I’ll give the last word to my dream scenario. We pass an amendment to get rid of the EC and go to a straight popular election of the president. But even the current system is better than the EC Salvation nightmare, in which we let the presidency go to whoever can sway the members of 51 ECs.

Afterword

No doubt we do face a dangerous situation with Trump’s impending inauguration.  No one should doubt the sincerity and wisdom of EC salvation enthusiasts in seeking a means, any means that at least seems lawful and non-violent, to prevent that disaster.  But any situation, however bad, can be made worse.  The people pushing this idea simply haven’t thought it through. 

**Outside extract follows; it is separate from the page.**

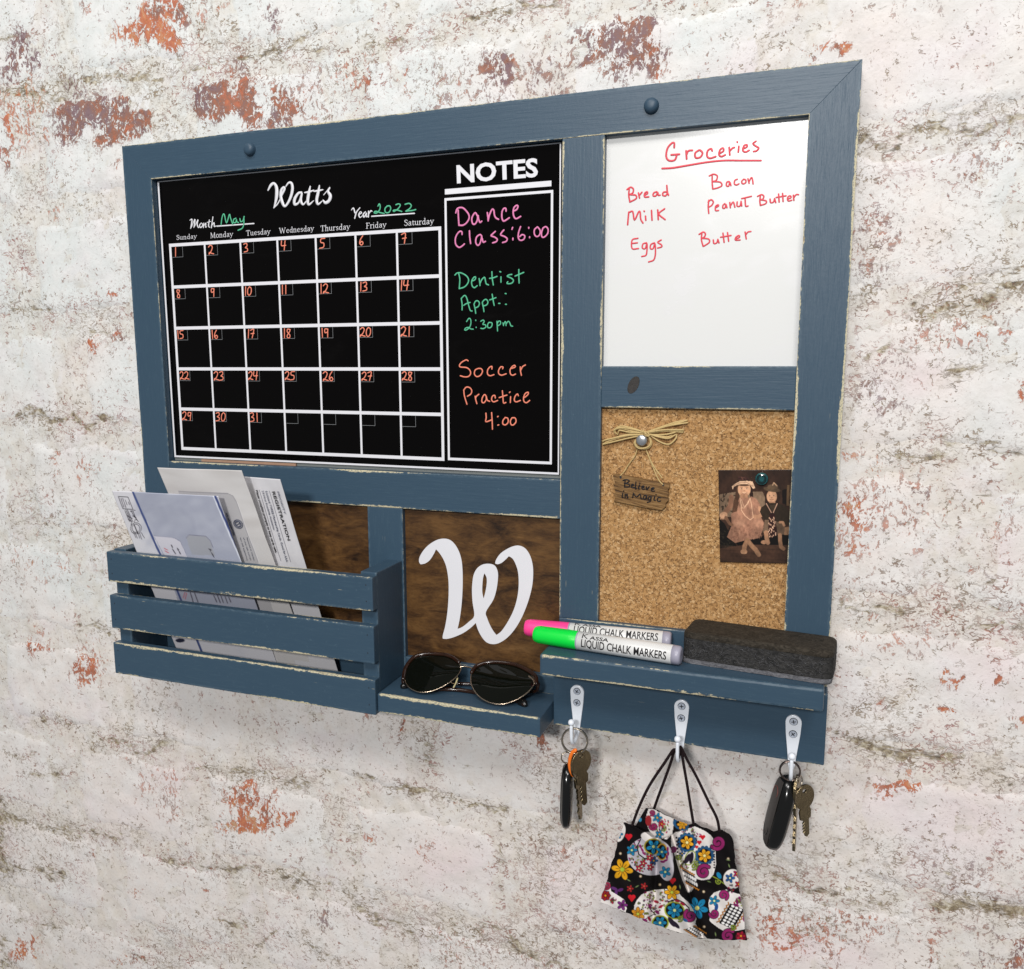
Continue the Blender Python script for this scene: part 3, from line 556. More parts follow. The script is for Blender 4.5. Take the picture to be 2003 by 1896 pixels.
disc('wood_knot', (0.5771, 0.0003, 0.3386), 0.0048, 0.0086, 0.0006, KN, ORG, -0.45)
# knobs
KM = NT('rubbed_knob'); pz = KM.sep(KM.obj())
KM.out(KM.mix(KM.step(KM.M('ADD', KM.M('MULTIPLY', pz[1], -160), KM.M('MULTIPLY', KM.noise(KM.obj(), 500, 3), 0.7)), 0.95, 1.25), (0.035, 0.07, 0.11), (0.20, 0.15, 0.11)), 0.45, 0.4)
for kx in (0.1701, 0.5882):
    disc('knob', (kx, 0.0006, 0.5787), 0.0067, 0.0067, 0.0062, KM.m, ORG, 0, 28, True)
# mail bin
for z0, z1 in ((0.1176, 0.1520), (0.0634, 0.1022), (0.0100, 0.0468)):
    s = board('front_slat', 0.0, 0.3362, z0, z1, -0.0630, -0.0535, wear=1.75, grain=0.25, bev=0.0012)
    for hx in (0.0065, 0.329):
        for hz in (z0 + (z1 - z0) * 0.28, z0 + (z1 - z0) * 0.76): disc('nail_hole', (hx, -0.0629, hz), 0.0006, 0.0008, 0.0002, M['dark'], s, 0, 8)
board('side_panel', 0.0015, 0.0185, 0.0100, 0.1535, -0.0535, 0.0, vert=1, wear=0.6, grain=0.3, bev=0.0012)
board('side_panel', 0.3178, 0.3358, 0.0100, 0.1545, -0.0535, 0.0, vert=1, wear=0.35, grain=0.3, bev=0.0012)
board('bin_floor', 0.0185, 0.3178, 0.0100, 0.0200, -0.0533, -0.0003, wear=0.6)
# shelves and hook rail
board('shelf', 0.3364, 0.5078, 0.0122, 0.0318, -0.0595, 0.0, wear=1.85, grain=0.3, bev=0.0014)
board('marker_shelf', 0.5076, 0.7522, 0.0748, 0.0944, -0.0612, 0.0, wear=1.95, grain=0.3, bev=0.0022)
board('hook_rail', 0.5081, XR + 0.0007, 0.0085, 0.0745, -0.0190, 0.0, wear=1.95, grain=0.25, bev=0.0012)

# hooks
def hook(x, zt):
    n = 14; o = []
    W = [(0.0, 0.0068), (0.010, 0.0062), (0.020, 0.0050), (0.032, 0.0036), (0.040, 0.0028), (0.044, 0.0020)]
    zc = zt - 0.0068
    for i in range(n + 1): a = math.pi * i / n; o.append((x + 0.0068 * math.cos(a), zc + 0.0068 * math.sin(a)))
    L = [(x - w_, zc - d) for d, w_ in W[1:]]; Rr = [(x + w_, zc - d) for d, w_ in W[1:]][::-1]
    bm = bmesh.new(); poly = o + L + Rr
    f = [bm.verts.new((a, -0.0212, b)) for a, b in poly]; b_ = [bm.verts.new((a, -0.0190, b)) for a, b in poly]; m = len(poly)
    bm.faces.new(f); bm.faces.new(b_[::-1])
    for i in range(m): bm.faces.new((f[(i + 1) % m], f[i], b_[i], b_[(i + 1) % m]))
    bmesh.ops.recalc_face_normals(bm, faces=bm.faces); bmesh.ops.bevel(bm, geom=[e for e in bm.edges if all(v.co.y < -0.02 for v in e.verts)], offset=0.0005, segments=2, profile=0.5, affect='EDGES')
    h = bmobj('coat_hook', bm, M['hook'], ORG)
    zb = zc - 0.042
    P = [(x, -0.0203, zb + 0.004), (x, -0.0210, zb - 0.001), (x, -0.0260, zb - 0.0050), (x, -0.0330, zb - 0.0050), (x, -0.0385, zb + 0.001), (x, -0.0400, zb + 0.010), (x, -0.0402, zb + 0.0155)]
    tube_obj('hook_arm', [P], 0.00165, M['hook'], h, sides=10)
    bm = bmesh.new(); bmesh.ops.create_uvsphere(bm, u_segments=16, v_segments=10, radius=0.0031, matrix=Matrix.Translation((x, -0.0402, zb + 0.0195))); bmobj('hook_ball', bm, M['hook'], h, True)
    for dz in (0.001, -0.0105):
        s = disc('screw', (x, -0.0212, zc + dz), 0.0032, 0.0032, 0.0006, M['screw'], h, 0, 20)
        a = random.uniform(0, 1.5)
        for k in range(2):
            c, sn = math.cos(a + k * math.pi / 2), math.sin(a + k * math.pi / 2); V = [(x + c * u - sn * v, -0.02192 - k * 0.00002, zc + dz + sn * u + c * v) for u, v in ((-.0019, -.0004), (.0019, -.0004), (.0019, .0004), (-.0019, .0004))]
            bm = bmesh.new(); vs = [bm.verts.new(q) for q in V]; bm.faces.new(vs); bm.faces.ensure_lookup_table()
            if k == 0: keep = bm
            else:
                for v in list(keep.verts): pass
                vs2 = [bm.verts.new(v.co) for v in keep.verts]; bm.faces.new(vs2); keep.free()
        # the cross recess and the rim line belong to the screw
        me = s.data; b2 = bmesh.new(); b2.from_mesh(me); off = Vector(WORLDLOC[s])
        for fa in bm.faces: b2.faces.new([b2.verts.new(v.co - off) for v in fa.verts]).material_index = 1
        for i in range(20):
            a0, a1 = 2 * math.pi * i / 20, 2 * math.pi * (i + 1) / 20
            b2.faces.new([b2.verts.new(Vector((x + r_ * math.cos(t), -0.02135 - (0.0005 if r_ < 0.0033 else 0), zc + dz + r_ * math.sin(t))) - off) for r_, t in ((0.0036, a0), (0.0036, a1), (0.0032, a1), (0.0032, a0))]).material_index = 1
        b2.to_mesh(me); b2.free(); bm.free(); me.materials.append(M['dark'])
    return zb
hz = [hook(x, zt) for x, zt in ((0.5325, 0.0524), (0.6320, 0.0520), (0.7296, 0.0520))]

# ---------------------------------------------------------------- calendar print
CP = (0, CY, 0)
def quad(V, Fc, x0, x1, z0, z1, y):
    b = len(V); V += [(x0, y, z0), (x1, y, z0), (x1, y, z1), (x0, y, z1)]; Fc.append((b, b + 1, b + 2, b + 3))
GX = [0.05143 + 0.047135 * i for i in range(8)]; GZ = [0.48907 - 0.045392 * j for j in range(6)]
V = []; Fc = []; t = 0.0013
for i, x in enumerate(GX):
    tt = 0.0015 if i in (0, 7) else 0.00115
    quad(V, Fc, x - tt, x + tt, GZ[5] - 0.0015, GZ[0] + 0.0016, CY - 0.0002)
for j, z in enumerate(GZ):
    quad(V, Fc, GX[0] - 0.0015, GX[7] + 0.0015, z - 0.0017, z + 0.0017, CY - 0.00024)
mobj('printed_calendar_grid', V, Fc, M['white_print'], cal)
for i in range(7):
    for j in range(5):
        V = []; Fc = []; x = GX[i] + 0.0012; z = GZ[j] - 0.0017; w_, h_ = 0.0158, 0.0113
        quad(V, Fc, x + w_ - 0.0003, x + w_, z - h_, z, CY - 0.0002); quad(V, Fc, x, x + w_, z - h_ - 0.0003, z - h_, CY - 0.0002)
        mobj('printed_date_box', V, Fc, M['grey_line'], cal)
V = []; Fc = []
x0, x1, z0, z1 = 0.0392, 0.5044, 0.2516, 0.5581
quad(V, Fc, x0, x0 + 0.0022, z0, z1, CY - 0.0002); quad(V, Fc, x1 - 0.0013, x1, z0, z1, CY - 0.0002); quad(V, Fc, x0, x1, z0, z0 + 0.0020, CY - 0.00024); quad(V, Fc, x0, x1, z1 - 0.0010, z1, CY - 0.00024)
mobj('printed_border', V, Fc, M['white_print'], cal)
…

The usual argument against the EC Salvation idea is that it’s impractical, that it won’t work.  That’s true enough, but I believe the people pushing this idea deserve something better than a horse race answer, that they should give up because the odds are against their success.  That’s always inadequate advice.  They should give up because unbound electors is a terrible idea.  It wouldn’t be used solely to get us out of this year’s disaster, probably wouldn’t be used that way even this year (The electors freed of their bonds this year would be mostly Republican tools.  They could easily do us worse than Trump if set free to work their predictably stupid and vicious little wills.  How do you think you get to be a Republican tool?), but would definitely be used into the indefinite future to give us worse than Trump.

Think this idea through, past the horse race objections that it won’t succeed, and all the way to a future in which it has succeeded.  Because, win lose or draw, the rules you propose will not be used only this once, for good, but will instead become the new way a president is selected every cycle until the likely collapse adopting this system would bring about.